> Task prompt: Starting with the line that contains "Write part 4 of" and stopping after the line that contains "M_BLACK = mat('black", output every line exactly as it stands.

[start of Material shown]

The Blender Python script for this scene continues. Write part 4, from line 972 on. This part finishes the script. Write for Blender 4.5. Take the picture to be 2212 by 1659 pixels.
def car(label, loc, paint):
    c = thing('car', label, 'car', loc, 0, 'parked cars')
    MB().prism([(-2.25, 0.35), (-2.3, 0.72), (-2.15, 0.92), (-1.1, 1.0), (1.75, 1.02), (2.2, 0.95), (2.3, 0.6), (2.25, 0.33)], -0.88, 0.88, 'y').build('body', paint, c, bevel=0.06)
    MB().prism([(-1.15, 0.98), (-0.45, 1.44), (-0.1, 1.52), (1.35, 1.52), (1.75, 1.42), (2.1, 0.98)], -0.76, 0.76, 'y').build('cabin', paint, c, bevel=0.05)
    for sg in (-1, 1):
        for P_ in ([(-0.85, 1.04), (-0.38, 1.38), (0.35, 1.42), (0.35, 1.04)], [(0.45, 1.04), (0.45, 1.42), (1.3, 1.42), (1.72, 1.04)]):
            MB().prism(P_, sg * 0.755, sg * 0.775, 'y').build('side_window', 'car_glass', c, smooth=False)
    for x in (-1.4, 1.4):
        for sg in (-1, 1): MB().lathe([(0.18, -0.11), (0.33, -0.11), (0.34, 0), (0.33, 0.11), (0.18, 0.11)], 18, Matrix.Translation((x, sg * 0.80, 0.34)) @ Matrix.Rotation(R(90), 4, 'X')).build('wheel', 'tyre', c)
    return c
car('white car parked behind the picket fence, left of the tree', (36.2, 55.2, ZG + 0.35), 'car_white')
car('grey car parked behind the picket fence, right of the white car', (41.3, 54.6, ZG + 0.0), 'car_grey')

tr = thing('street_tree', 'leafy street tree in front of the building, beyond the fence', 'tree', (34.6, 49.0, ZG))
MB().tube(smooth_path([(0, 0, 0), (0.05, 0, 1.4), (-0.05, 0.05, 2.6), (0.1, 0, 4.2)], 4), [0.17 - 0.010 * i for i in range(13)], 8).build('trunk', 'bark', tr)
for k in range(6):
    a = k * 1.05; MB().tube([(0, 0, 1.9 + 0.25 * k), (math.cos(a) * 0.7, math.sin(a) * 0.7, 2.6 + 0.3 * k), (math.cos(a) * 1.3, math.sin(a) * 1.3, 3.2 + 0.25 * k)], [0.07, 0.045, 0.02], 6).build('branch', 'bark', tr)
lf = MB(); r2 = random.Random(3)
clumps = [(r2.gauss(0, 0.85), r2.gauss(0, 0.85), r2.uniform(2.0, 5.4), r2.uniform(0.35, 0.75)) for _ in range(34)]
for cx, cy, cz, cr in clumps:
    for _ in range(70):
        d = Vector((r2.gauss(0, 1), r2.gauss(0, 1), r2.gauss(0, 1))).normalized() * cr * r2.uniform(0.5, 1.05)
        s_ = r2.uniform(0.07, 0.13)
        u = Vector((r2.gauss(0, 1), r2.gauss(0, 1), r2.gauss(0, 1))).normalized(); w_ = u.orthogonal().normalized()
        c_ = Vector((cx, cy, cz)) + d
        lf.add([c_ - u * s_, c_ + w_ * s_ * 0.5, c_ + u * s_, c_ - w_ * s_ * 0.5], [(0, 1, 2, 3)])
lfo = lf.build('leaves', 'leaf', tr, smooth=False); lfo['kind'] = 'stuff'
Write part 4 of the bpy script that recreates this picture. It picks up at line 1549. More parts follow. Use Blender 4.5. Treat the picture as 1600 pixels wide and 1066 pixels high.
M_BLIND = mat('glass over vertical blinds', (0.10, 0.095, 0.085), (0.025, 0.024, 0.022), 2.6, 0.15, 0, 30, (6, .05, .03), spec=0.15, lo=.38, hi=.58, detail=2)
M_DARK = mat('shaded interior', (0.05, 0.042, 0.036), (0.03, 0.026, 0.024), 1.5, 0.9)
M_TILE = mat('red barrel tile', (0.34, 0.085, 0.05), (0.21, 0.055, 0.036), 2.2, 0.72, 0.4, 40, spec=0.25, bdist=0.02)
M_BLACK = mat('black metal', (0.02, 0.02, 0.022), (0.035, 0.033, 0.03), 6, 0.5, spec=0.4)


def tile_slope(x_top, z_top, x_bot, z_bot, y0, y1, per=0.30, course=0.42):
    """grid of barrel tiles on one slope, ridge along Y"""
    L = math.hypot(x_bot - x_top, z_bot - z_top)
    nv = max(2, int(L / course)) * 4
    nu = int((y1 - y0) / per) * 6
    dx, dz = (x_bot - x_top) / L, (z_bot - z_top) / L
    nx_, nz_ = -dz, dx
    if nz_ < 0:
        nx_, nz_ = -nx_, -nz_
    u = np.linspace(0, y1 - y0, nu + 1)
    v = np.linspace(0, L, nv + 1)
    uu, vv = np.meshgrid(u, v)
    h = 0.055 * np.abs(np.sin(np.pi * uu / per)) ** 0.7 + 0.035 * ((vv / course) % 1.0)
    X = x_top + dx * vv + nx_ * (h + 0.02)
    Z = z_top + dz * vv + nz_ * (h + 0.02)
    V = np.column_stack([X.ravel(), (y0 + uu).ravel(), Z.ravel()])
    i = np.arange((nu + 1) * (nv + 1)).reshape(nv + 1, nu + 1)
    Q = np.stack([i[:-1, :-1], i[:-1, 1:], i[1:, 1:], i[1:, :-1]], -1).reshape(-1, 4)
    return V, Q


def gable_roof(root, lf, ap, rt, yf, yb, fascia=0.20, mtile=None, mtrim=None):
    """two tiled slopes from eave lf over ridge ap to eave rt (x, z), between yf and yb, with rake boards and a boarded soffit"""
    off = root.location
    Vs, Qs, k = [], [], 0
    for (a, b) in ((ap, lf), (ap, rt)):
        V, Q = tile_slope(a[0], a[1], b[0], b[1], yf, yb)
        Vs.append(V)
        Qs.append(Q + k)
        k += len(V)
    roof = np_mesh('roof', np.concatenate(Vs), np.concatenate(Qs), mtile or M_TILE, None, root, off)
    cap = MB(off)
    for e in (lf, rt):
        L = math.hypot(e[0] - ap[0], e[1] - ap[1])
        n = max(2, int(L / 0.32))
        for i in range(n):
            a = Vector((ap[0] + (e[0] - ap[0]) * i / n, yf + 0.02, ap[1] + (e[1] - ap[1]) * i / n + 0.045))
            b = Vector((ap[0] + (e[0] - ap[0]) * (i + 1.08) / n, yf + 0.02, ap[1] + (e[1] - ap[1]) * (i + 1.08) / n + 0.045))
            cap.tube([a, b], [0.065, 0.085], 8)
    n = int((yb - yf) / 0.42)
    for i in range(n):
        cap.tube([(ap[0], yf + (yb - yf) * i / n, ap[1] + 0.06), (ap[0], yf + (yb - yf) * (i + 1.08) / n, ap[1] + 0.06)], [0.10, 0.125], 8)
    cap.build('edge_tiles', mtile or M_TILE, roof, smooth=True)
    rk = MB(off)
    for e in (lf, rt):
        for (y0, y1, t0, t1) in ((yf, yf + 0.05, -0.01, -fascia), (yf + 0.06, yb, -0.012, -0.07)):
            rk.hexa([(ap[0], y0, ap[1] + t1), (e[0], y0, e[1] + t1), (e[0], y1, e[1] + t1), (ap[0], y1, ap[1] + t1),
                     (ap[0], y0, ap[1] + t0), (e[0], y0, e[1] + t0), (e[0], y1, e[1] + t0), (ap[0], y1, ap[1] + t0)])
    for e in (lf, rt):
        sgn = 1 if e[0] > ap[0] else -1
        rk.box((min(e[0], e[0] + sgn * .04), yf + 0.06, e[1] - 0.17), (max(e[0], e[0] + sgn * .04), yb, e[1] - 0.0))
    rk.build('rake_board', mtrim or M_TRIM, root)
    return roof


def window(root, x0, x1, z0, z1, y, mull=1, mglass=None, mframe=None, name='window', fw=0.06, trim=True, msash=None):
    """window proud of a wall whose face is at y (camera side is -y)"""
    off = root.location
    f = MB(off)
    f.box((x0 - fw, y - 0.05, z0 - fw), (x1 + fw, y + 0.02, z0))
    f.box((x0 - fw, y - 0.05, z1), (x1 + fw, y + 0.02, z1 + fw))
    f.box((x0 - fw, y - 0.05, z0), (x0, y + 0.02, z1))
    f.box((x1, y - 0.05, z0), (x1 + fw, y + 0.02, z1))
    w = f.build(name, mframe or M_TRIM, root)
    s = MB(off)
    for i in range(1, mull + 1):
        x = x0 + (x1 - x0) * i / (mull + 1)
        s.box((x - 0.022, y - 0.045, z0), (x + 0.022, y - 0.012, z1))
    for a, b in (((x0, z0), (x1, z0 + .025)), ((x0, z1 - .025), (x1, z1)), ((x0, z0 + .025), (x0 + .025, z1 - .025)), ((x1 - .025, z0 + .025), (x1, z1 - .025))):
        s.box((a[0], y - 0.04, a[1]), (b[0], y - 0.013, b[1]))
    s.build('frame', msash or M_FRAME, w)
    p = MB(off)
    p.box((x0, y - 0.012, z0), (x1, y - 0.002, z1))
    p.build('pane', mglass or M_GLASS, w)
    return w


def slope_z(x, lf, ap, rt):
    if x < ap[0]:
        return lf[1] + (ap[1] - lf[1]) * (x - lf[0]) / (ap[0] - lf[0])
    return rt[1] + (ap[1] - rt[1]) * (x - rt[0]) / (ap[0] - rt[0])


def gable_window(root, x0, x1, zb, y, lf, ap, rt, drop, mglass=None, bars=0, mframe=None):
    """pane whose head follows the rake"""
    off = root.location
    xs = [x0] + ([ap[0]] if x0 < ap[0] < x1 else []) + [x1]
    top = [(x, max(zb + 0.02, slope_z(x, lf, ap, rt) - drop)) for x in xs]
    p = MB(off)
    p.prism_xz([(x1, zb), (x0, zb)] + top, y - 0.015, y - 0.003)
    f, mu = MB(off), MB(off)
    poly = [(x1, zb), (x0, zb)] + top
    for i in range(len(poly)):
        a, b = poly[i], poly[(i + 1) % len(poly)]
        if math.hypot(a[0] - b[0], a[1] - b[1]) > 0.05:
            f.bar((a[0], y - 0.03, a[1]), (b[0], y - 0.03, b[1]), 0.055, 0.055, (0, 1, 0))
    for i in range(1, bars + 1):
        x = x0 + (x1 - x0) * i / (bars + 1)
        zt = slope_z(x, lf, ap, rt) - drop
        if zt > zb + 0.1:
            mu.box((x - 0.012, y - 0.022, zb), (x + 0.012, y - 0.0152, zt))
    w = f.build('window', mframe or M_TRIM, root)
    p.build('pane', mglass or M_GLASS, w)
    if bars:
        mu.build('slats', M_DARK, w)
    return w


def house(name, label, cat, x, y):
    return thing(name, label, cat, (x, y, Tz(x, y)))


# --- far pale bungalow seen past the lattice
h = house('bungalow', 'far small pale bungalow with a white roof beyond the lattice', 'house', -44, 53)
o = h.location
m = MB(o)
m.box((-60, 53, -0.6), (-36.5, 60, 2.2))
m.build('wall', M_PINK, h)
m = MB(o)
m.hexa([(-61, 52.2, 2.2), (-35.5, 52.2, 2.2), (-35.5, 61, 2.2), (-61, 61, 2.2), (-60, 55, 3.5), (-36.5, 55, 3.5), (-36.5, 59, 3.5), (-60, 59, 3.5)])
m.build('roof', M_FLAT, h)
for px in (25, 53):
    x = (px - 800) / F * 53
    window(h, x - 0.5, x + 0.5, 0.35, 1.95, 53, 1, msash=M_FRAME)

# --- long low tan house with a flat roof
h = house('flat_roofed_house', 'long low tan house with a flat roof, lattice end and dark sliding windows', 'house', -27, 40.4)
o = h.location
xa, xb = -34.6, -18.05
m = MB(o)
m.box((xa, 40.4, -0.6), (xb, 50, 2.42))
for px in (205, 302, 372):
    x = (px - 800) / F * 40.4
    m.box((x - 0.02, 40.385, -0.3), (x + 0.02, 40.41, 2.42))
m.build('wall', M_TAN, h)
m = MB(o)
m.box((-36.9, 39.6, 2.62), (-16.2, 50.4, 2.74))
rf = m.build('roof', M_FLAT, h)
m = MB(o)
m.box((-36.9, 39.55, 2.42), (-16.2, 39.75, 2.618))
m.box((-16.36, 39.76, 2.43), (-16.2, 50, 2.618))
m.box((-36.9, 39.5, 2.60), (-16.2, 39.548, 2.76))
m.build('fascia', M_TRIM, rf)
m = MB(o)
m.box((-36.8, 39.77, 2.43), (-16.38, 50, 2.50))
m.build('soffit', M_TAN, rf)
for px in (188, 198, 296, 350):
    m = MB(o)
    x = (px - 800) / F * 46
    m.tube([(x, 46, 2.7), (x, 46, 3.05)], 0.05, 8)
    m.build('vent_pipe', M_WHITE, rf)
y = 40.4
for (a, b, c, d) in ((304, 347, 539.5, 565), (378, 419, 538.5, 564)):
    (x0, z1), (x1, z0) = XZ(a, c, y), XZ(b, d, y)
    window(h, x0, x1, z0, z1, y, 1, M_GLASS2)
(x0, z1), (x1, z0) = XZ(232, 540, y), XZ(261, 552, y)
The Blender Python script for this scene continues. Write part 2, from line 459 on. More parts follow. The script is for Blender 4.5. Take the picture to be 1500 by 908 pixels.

[end of Material shown]

> Solved problem:
Write part 4 of the bpy script that recreates this picture. It picks up at line 1549. More parts follow. Use Blender 4.5. Treat the picture as 1600 pixels wide and 1066 pixels high.
M_BLIND = mat('glass over vertical blinds', (0.10, 0.095, 0.085), (0.025, 0.024, 0.022), 2.6, 0.15, 0, 30, (6, .05, .03), spec=0.15, lo=.38, hi=.58, detail=2)
M_DARK = mat('shaded interior', (0.05, 0.042, 0.036), (0.03, 0.026, 0.024), 1.5, 0.9)
M_TILE = mat('red barrel tile', (0.34, 0.085, 0.05), (0.21, 0.055, 0.036), 2.2, 0.72, 0.4, 40, spec=0.25, bdist=0.02)
M_BLACK = mat('black metal', (0.02, 0.02, 0.022), (0.035, 0.033, 0.03), 6, 0.5, spec=0.4)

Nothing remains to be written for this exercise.